I'm using 2.1 with Ray Trace Objects on. The mesh I'm using is very complex, around 2m triangles.
1. Reflections: If I have a very complex object mesh that has a water shader as a surface shader, it seems like the reflections and such are calculated per triangle. The quality of the reflections are very low and the mesh triangles become quite visible. Is there anything I can do to improve this or should I just forget using a water shader in an object? Using a reflective shader seems to work well, though. Thinking over this, it might be the transparency in the water shader causing this - I'll have to try a render with transparency turned off.
2. Transparency: I pretty much got simple transparency working using a simple water shader (using a trick detailed in
this thread), but I haven't really been able to improve it further. The object gets a very distinct outline, possibly due to overlapping triangles increasing the opacity around the borders.

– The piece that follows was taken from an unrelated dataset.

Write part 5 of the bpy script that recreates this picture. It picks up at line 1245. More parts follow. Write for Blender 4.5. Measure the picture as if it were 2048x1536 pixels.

3. Luminosity: I encountered the same sort of problem as in 1. I tried making a "sparkle" into my object using a surface shader with a luminosity function coupled into a power fractal (I got the idea from dandel0's snow thread
here). What I got was that a few of the triangles of the mesh were lit by the luminosity, but all detail was lost. Is this the same issue?
4. Bump: This works perfect, either through default shader or an image map shader. Ray Trace Objects needs to be on.
5. Texturing inside TG: Just as something simple, I tried using a simple powerfractal with color turned on as a surface shader for an object. What I got was an uniformly colored object - is this intended?
I'll try to provide images later on from the first problems. Thanks for looking!